Voting Computer Uncertainties

Uncertainty continues to cloud the future of public voting in California, including Inyo and Mono counties.voting_machines.jpg

As we had reported, the Secretary of State de-certified computer voting machines, based on a scientific report that said the machines can easily be hacked and votes compromised.

Inyo County Clerk Mary Roper said that voting machine vendors are working with the Secretary of State on matters she had requested. Roper said that she has taken part in conference calls with the vendors and the state. "They are trying to comply," she said.

For now, it looks like all voters will have to use paper ballots, like those used for absentee votes. The problem – Inyo has two scanners to count the ballots. Roper said the options include getting more scanners or staying up all night to count votes with the scanners they have.

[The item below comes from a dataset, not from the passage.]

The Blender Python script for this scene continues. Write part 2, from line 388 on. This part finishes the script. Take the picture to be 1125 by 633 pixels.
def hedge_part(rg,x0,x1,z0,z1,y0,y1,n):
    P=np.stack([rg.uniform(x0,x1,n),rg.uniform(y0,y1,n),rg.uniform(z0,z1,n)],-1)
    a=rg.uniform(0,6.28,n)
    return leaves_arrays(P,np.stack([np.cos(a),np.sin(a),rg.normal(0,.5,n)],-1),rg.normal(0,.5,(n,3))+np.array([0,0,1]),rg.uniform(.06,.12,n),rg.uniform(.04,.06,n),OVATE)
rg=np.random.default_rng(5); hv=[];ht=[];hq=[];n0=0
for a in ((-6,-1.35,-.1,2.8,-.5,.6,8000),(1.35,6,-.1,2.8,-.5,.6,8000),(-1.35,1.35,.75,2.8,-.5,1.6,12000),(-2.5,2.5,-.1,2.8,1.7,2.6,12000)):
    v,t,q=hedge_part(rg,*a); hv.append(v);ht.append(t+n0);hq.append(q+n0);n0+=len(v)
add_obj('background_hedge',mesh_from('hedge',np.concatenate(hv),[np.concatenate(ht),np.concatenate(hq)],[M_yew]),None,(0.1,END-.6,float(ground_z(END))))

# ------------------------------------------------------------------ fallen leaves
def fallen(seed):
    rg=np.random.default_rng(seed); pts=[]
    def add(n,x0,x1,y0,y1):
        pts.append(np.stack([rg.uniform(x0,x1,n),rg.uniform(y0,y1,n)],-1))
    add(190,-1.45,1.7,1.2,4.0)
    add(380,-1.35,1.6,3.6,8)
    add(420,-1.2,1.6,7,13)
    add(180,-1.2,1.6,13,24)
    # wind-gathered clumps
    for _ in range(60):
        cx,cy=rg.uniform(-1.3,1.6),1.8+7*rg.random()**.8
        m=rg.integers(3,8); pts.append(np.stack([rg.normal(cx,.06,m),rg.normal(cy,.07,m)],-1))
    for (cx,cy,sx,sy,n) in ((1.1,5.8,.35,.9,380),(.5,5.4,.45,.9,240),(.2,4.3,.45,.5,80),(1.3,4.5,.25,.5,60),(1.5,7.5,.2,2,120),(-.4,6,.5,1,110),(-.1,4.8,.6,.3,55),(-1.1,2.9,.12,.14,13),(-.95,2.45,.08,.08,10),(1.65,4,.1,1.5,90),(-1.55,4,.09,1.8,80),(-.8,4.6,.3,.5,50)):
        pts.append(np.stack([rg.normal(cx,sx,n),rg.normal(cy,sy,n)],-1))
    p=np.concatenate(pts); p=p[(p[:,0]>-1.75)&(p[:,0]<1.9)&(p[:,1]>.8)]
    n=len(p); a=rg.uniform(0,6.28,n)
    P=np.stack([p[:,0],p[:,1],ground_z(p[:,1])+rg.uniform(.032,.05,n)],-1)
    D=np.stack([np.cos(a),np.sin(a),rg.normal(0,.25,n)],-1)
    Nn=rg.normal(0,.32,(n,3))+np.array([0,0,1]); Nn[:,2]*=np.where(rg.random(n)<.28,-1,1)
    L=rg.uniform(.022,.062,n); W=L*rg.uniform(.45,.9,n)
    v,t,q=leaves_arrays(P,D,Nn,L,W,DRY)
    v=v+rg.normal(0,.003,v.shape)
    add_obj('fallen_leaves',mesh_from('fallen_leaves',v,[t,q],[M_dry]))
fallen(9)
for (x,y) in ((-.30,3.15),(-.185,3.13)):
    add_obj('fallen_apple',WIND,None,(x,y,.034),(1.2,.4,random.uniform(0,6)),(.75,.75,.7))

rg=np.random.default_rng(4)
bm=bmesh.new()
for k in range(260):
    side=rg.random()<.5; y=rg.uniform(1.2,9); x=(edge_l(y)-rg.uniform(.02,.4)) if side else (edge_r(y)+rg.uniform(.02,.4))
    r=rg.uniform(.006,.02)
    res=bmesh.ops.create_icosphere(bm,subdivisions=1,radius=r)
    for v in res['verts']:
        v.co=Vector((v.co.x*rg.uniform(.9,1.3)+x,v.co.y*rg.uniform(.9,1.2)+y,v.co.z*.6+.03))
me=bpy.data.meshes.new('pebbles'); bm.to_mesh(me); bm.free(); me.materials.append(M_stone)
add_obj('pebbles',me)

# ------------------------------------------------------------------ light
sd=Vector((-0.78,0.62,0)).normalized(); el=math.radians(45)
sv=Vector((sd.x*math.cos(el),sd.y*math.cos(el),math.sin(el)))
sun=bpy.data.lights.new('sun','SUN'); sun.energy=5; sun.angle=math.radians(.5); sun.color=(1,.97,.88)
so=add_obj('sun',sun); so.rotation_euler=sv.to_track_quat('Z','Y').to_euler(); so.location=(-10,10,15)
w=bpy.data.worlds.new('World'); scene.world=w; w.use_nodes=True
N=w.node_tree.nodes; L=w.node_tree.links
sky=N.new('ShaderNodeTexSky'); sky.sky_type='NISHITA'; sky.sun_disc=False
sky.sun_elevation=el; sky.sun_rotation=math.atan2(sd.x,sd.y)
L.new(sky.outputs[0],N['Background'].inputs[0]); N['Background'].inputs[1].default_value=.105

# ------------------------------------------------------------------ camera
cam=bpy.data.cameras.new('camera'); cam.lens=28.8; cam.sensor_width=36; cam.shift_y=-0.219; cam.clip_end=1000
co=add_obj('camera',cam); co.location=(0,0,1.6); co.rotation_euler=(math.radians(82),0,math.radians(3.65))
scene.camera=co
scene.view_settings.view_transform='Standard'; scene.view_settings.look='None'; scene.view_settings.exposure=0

Still up in the air – voting by U.S.mail. Roper said the legislature would have to act for this to become a possibility.

At the Mono County Courthouse, Elections Manager Christy Robles said she too is waiting to hear how the voting machine vendors will work things out with the Secretary of State.

Robles said she believes many conditions demanded by the Secretary of State have already been met and that re-certification of voting machines may still be a possibility.

Meanwhile, Mammoth School District's special election will go forward. It's unknown just what voters will use to cast their ballots. The election issue is the parcel tax that barely failed a few months back. That election is set for November 6th.